The unified communications market is still in its early stages, and according to one industry analyst participating in a Microsoft virtual roundtable discussion, there is still much confusion among potential end-users as to exactly what is unified communications.
According to Jayanth Angl, senior research analyst at Info-Tech, many people still relate unified communications to unified messaging and don't understand the difference. One of the many challenges facing unified communications in the SMB and enterprise markets is the confusion that surrounds its definition and the benefits it offers to businesses and end-users, he said.
Angl based his statements on an in-depth study conducted by Info-Tech on unified communications perceptions and roll-outs.
"What we found is we're still in the early stages of this market, but it's poised for significant growth," Angl said.
Some organizations have a good understanding of the benefits of unified communications technologies and how it can be applied to their businesses, and many such organizations have been successful in deploying the technologies. Businesses that are in the process of planning unified communications implementations or are currently deploying it are being driven by both business and technology factors, Angl said.
Businesses are looking to unified communications for improved collaboration, improved response times and the ability to better communicate with their mobile workforces, he said.
In fact, many organizations are already using some of the tools related to unified communications tools, and they see the benefit of brining all the technologies together under a single umbrella that streamlines IT and improves the end-user experience, Angl said.
"Consolidation and integrating many of these tools and bringing them under a single umbrella really streamlines the support aspect of communications," Angl said.

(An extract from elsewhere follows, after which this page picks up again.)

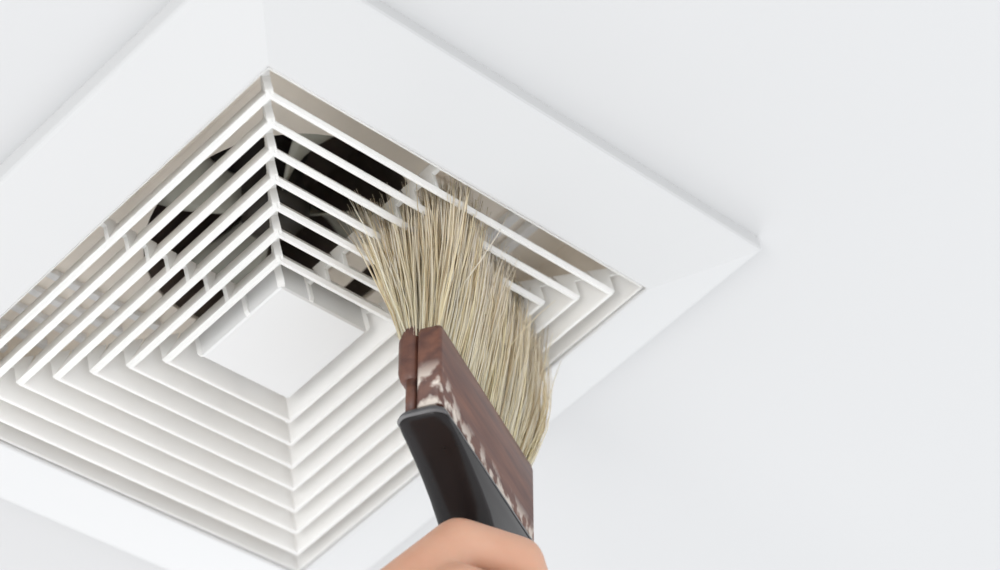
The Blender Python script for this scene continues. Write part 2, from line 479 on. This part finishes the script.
# (x, z, y) below is written as (along the width, height, thickness)
def P(s, h, q): return (s, q, h)
fingers = [
    [(P(16, -106, 31), 11.2), (P(33, -72.5, 6), 10.2), (P(43, -72.5, -4), 9.4), (P(50, -72.5, -10.5), 9.1), (P(67, -81, -11), 7.8)],
    [(P(8, -124, 35), 11.8), (P(27, -96, 3), 10.3), (P(51, -95, -14), 9.2), (P(75, -98, -13), 8.2)],
    [(P(9, -144, 35), 11.2), (P(28, -118, 3), 9.9), (P(51, -115, -14), 8.8), (P(74, -116, -13.5), 7.9)],
    [(P(15, -162, 35), 10.2), (P(33, -140, 5), 8.8), (P(53, -135, -12.5), 7.9), (P(70, -135, -13), 7.0)],
]
for fg in fingers: chain(fg)
# palm: metacarpals from a broad wrist to every knuckle
wrist = P(86, -176, 50)
for fg, rr in zip(fingers, (13.5, 13, 13, 13)):
    k = fg[0][0]
    chain([(k, fg[0][1]), (P(48, (k[2] - 165) / 2 + 6, 38), rr), (wrist, 17)])
chain([(P(62, -118, 37), 12), (P(82, -140, 42), 17), (wrist, 20)])
# thumb on the far side of the handle, closing against the index finger
chain([(P(84, -150, 42), 16), (P(96, -118, 24), 12.5), (P(92, -98, 2), 10.5), (P(78, -97, -4), 9.0)])
# wrist and forearm
chain([(P(88, -172, 52), 20), (P(92, -205, 66), 21), (P(97, -280, 90), 27), (P(106, -420, 130), 36), (P(110, -470, 140), 37)])
chain([(P(76, -172, 50), 17), (P(82, -205, 62), 18), (P(92, -280, 88), 25)])
bm.to_mesh(hand.data); bm.free()
hand.data.materials.append(M_SKIN)
hand.matrix_world = mb
rm = hand.modifiers.new('remesh', 'REMESH'); rm.mode = 'VOXEL'; rm.voxel_size = 1.5 * MM; rm.use_smooth_shade = True
sm = hand.modifiers.new('smooth', 'SMOOTH'); sm.factor = .6; sm.iterations = 9
# nails on the fingers that show them
for fg in fingers:
    (c, r), (d, r1) = fg[-1], fg[-2]
    x, y, z = c
    v = []; f = []
    for i in range(7):
        for j in range(5):
            u = i / 6 - .5; w = j / 4 - .5
            v.append((x - 1 + u * 10, y - math.sqrt(max(0, (r + .15) ** 2 - (w * 10) ** 2)) - .1 + 2.2 * u * u, z + w * 9 * (1 - .3 * (2 * u) ** 4)))
    for i in range(6):
        for j in range(4):
            q = i * 5 + j; f.append((q, q + 1, q + 6, q + 5))
    o = mesh_obj('fingernail', v, f, M_NAIL, hand, True)
    so = o.modifiers.new('thick', 'SOLIDIFY'); so.thickness = .5 * MM; so.offset = 0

However, unified communications faces a lot of challenges.
"Integration challenges are really key here," Angl said. There are concerns about the integration of applications and existing infrastructure, he noted.
Additionally, IT has to be able to handle the additional complexity provided by unified communications while also dealing with ongoing IT support and helping end-users learn the technology, he said.

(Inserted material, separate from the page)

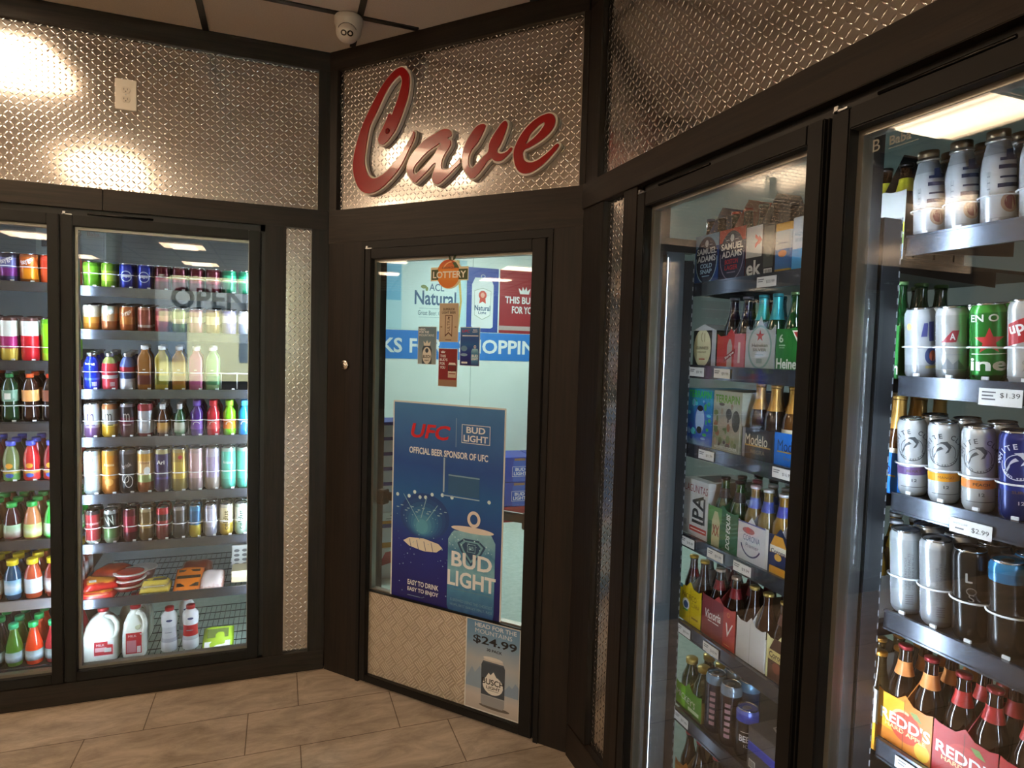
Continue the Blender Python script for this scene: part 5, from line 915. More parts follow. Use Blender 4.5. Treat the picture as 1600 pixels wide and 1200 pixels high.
# third shelf: seltzers
def claw(c, name, ink='3a3d40', base='c6cacb'):
    a = [(P(c, 0.4), ('R', -0.050, 0.050, 0.050, 0.068)), (P('4a3a2c', 0.4), ('T', name, 0.008, 0.059, 0.030, 0.006, 0.02)), (P(ink, 0.4), ('O', 0.004, 0.112, 0.0305, 0.0295, 0.0018, PI * 0.92, PI * 2.08)), (P(ink, 0.4), ('O', 0.004, 0.112, 0.0235, 0.0225, 0.0014, -0.5, 3.6))]
    for i in range(5): a.append((P(ink, 0.4), ('O', 0.012 - 0.002 * i, 0.100 + 0.002 * i, 0.028 - 0.003 * i, 0.024 - 0.001 * i, 0.0014, 1.9, 3.2), 'printed_wave'))
    a += [(P(ink, 0.4), ('Y', [(-0.004, 0.136), (0.010, 0.138), (0.018, 0.126), (0.012, 0.114), (0.006, 0.112), (0.012, 0.122), (0.006, 0.130)]), 'printed_wave'), (P(ink, 0.4), ('T', '12', 0.008, 0.038, 0.010, 0.007, 0.02)), (P(ink, 0.4), ('R', -0.020, 0.034, 0.022, 0.0232), 'printed_line')]
    a += [(m_, s_, 'lettering') for m_, s_ in ringtext('WHITE CLAW', 0.004, 0.112, 0.0375, 0.0105, PI * 1.0, PI * 0.0, P(ink, 0.4))]
    a += [(m_, s_, 'lettering') for m_, s_ in ringtext('HARD SELTZER', 0.004, 0.112, 0.0265, 0.0055, PI * 1.12, PI * 1.88, P(ink, 0.4), False)]
    return a
single(0, 2, 'white seltzer can with purple band', [(0, 'c6cacb'), (1, 'c6cacb')], 0.0585, 0.178, 2, claw('5a4270', 'BERRY'), metal=0.35)
single(1, 2, 'white seltzer can with yellow orange band', [(0, 'c2c6c6'), (1, 'c2c6c6')], 0.0585, 0.178, 2, claw('d8941c', 'MANGO'), metal=0.35)
single(2, 2, 'white seltzer can with orange band', [(0, 'bcc0c0'), (1, 'c2c6c6')], 0.0585, 0.178, 2, claw('c8742c', 'PEACH'), metal=0.35)
single(3, 2, 'deep blue seltzer can', [(0, '1a2c66'), (0.35, '22388a'), (0.4, '1a2a6e')], 0.0600, 0.178, 2, [x for x in claw('1a2a6e', 'SURGE', 'c8ccd8') if x[1][0] != 'R'], metal=0.35)
single(4, 2, 'white seltzer can at the frame edge', [(0, 'c6cacb'), (1, 'c6cacb')], 0.0585, 0.178, 2, None)
# fourth shelf
sil = [(P('4a4c50', 0.4), ('T', 'NUTRITION FACTS', 0.010, 0.105, 0.085, 0.005, 0.0, PI / 2)), (P('4a4c50', 0.4), ('T', 'CONTAINS 8.0% ALC', 0.018, 0.105, 0.085, 0.005, 0.0, PI / 2)), (P('4a4c50', 0.4), ('T', 'PLEASE RECYCLE', 0.003, 0.10, 0.075, 0.004, 0.0, PI / 2))] + [(P('4a4c50', 0.4), ('R', 0.002, 0.018, 0.028 + 0.005 * i, 0.030 + 0.005 * i), 'bar_code') for i in range(5)]
single(0, 3, 'plain silver tall can beside the shelf post', [(0, '9ea6aa'), (0.08, 'bcc4c6'), (0.92, 'c8ced0')], 0.066, 0.196, 3, sil, ang=0.55, metal=0.6)
single(1, 3, 'plain silver tall can second from the post', [(0, '969a9c'), (0.08, 'b0b4b6'), (0.92, 'bcc0c2')], 0.066, 0.196, 3, sil, ang=0.55, metal=0.6)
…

"With UC being a technology area that is really based on end-user collaboration productivity benefits, the acceptance of some of these new features and the integration of these new features into their daily work life is certainly critical," Angl said.
Unified communications is going to become a reality for businesses, though. It's less of if it will happen, but when it will happen.
"I think the benefits of IP communications are much better understood. Many organizations are viewing this as the logical progression of enterprise communications. So moving in this direction is a pretty clear opportunity," Angl said.
Microsoft, which really jumped into the market a year ago with the launch of Office Communications Server 2007, will be giving its OCS product an update. Announced on Oct. 15th, Office Communications Server 2007 Release 2 will be sent off to manufacturing on Dec. 19th and will have a worldwide virtual launch on Feb. 3rd, 2009., said Bryan Rusche, unified communications product manager at Microsoft Canada.
"The R2 product is somewhere between a new full version release and a service pack," Rusche explained during the roundtable.
While OCS 2007 R2 will contains fixes to the previous version, it will also add new features around voice, conferencing, collaboration and the development platform, Rusche said.
"This conferencing and collaboration area is one of the areas we've seen as a huge interest with consumers," Rusche said.